**Recorded data**
════════

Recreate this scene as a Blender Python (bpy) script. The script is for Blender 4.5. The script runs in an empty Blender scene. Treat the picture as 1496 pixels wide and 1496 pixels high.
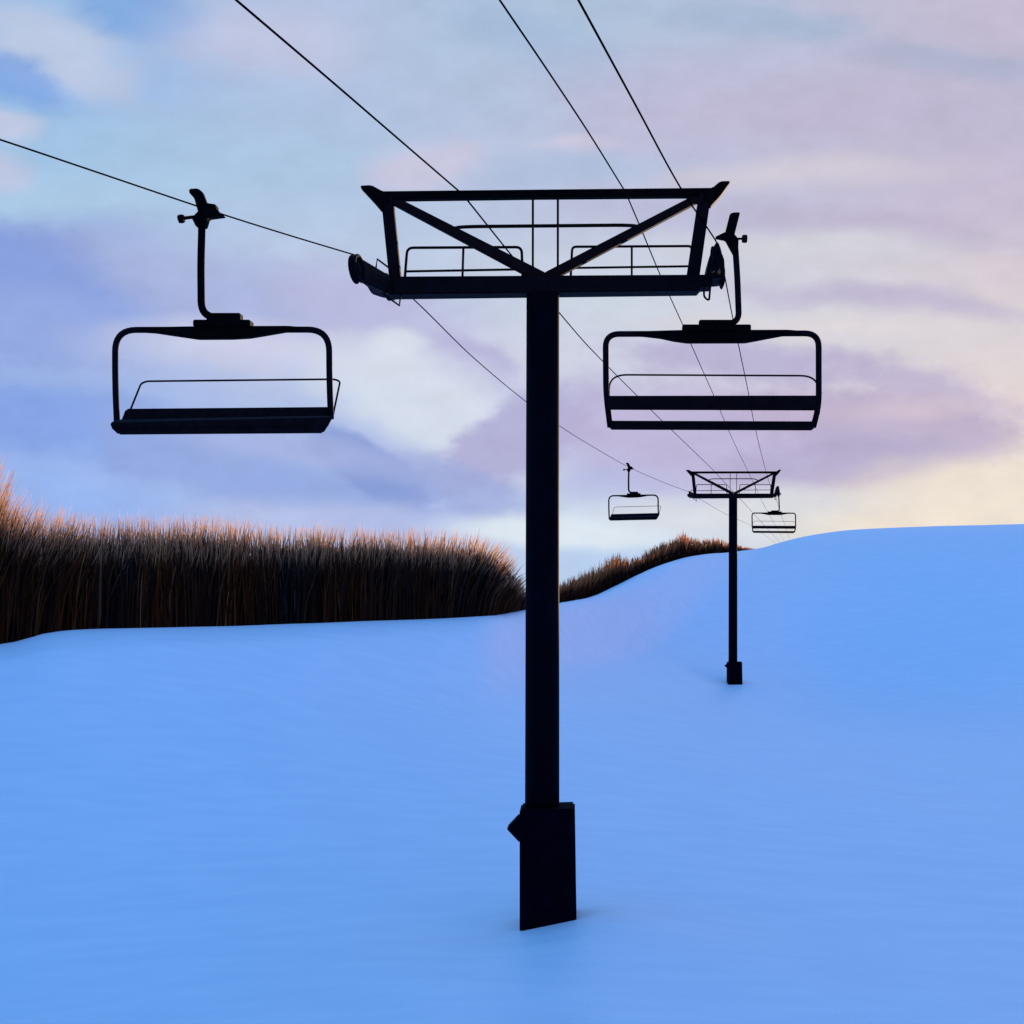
import bpy, bmesh, math, random
import numpy as np
from mathutils import Vector, Matrix, noise as mnoise

random.seed(7)
rng = np.random.default_rng(11)
C = bpy.context.scene.collection
sc = bpy.context.scene

# ------------------------------------------------------------------ measuring
F = 1945.0            # focal length in photo pixels
CX, HY = 748.0, 900.0 # principal column, horizon row
CAMZ = 4.96           # eye height above the snow at the first tower (m)
D = 21.9              # distance of the first tower (m)

def P(px, py, d):
    y = d * D
    return Vector(((px - CX) / F * y, y, CAMZ + (HY - py) / F * y))

class Local:
    """frame of a thing: origin o, yaw psi; turns a sight line and a local depth v into (u, v, z)"""
    def __init__(s, o, psi):
        s.o = Vector(o); s.psi = psi
        s.eu = (math.cos(psi), -math.sin(psi)); s.ev = (math.sin(psi), math.cos(psi))
        s.m = s.o.y / F                       # metres per photo pixel here
    def __call__(s, px, py, v=0.0):
        rx, rz = (px - CX) / F, (HY - py) / F
        t = (v + s.o.x * s.ev[0] + s.o.y * s.ev[1]) / (rx * s.ev[0] + s.ev[1])
        x, y = t * rx - s.o.x, t - s.o.y
        return Vector((x * s.eu[0] + y * s.eu[1], v, CAMZ + t * rz - s.o.z))

# ------------------------------------------------------------------ materials
def lin(c):
    return tuple(((x / 255) / 12.92 if x / 255 <= .04045 else ((x / 255 + .055) / 1.055) ** 2.4) for x in c)

def mat(name, col, rough=.6, spec=.3, var=.25, scale=6., bump=.0, metal=0.):
    m = bpy.data.materials.new(name); m.use_nodes = True
    nt = m.node_tree; b = nt.nodes['Principled BSDF']
    b.inputs['Roughness'].default_value = rough
    b.inputs['Specular IOR Level'].default_value = spec
    b.inputs['Metallic'].default_value = metal
    tc = nt.nodes.new('ShaderNodeTexCoord'); n = nt.nodes.new('ShaderNodeTexNoise')
    n.inputs['Scale'].default_value = scale; n.inputs['Detail'].default_value = 6
    nt.links.new(tc.outputs['Object'], n.inputs['Vector'])
    r = nt.nodes.new('ShaderNodeValToRGB')
    r.color_ramp.elements[0].position = .3; r.color_ramp.elements[1].position = .72
    r.color_ramp.elements[0].color = (*[c * (1 - var) for c in col], 1)
    r.color_ramp.elements[1].color = (*[c * (1 + var) for c in col], 1)
    nt.links.new(n.outputs['Fac'], r.inputs['Fac']); nt.links.new(r.outputs['Color'], b.inputs['Base Color'])
    if bump:
        bp = nt.nodes.new('ShaderNodeBump'); bp.inputs['Strength'].default_value = bump
        bp.inputs['Distance'].default_value = .02
        nt.links.new(n.outputs['Fac'], bp.inputs['Height']); nt.links.new(bp.outputs['Normal'], b.inputs['Normal'])
    return m

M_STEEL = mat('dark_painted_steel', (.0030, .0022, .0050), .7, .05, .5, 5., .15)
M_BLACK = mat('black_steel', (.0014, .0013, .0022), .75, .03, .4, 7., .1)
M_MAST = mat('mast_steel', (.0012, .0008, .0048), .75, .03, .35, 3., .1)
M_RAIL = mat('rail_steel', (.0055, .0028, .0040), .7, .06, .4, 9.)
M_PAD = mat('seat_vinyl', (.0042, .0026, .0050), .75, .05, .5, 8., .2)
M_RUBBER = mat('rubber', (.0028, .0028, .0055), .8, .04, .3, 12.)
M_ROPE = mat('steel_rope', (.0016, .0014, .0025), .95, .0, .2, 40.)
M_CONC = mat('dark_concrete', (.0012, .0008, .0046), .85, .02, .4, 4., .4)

# ------------------------------------------------------------------ mesh tools
def link(name, bm, m, parent=None, smooth=False):
    bmesh.ops.recalc_face_normals(bm, faces=bm.faces[:])
    me = bpy.data.meshes.new(name); bm.to_mesh(me); bm.free()
    me.materials.append(m)
    if smooth:
        me.polygons.foreach_set('use_smooth', [True] * len(me.polygons))
    o = bpy.data.objects.new(name, me); C.objects.link(o)
    if parent: o.parent = parent
    return o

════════

**Task brief**
Leave out the pictures, then repeat the listing above exactly from its first line to the line with "return Vector(((px - CX)", inclusive.

**Written response**
Recreate this scene as a Blender Python (bpy) script. The script is for Blender 4.5. The script runs in an empty Blender scene. Treat the picture as 1496 pixels wide and 1496 pixels high.
import bpy, bmesh, math, random
import numpy as np
from mathutils import Vector, Matrix, noise as mnoise

random.seed(7)
rng = np.random.default_rng(11)
C = bpy.context.scene.collection
sc = bpy.context.scene

# ------------------------------------------------------------------ measuring
F = 1945.0            # focal length in photo pixels
CX, HY = 748.0, 900.0 # principal column, horizon row
CAMZ = 4.96           # eye height above the snow at the first tower (m)
D = 21.9              # distance of the first tower (m)

def P(px, py, d):
    y = d * D
    return Vector(((px - CX) / F * y, y, CAMZ + (HY - py) / F * y))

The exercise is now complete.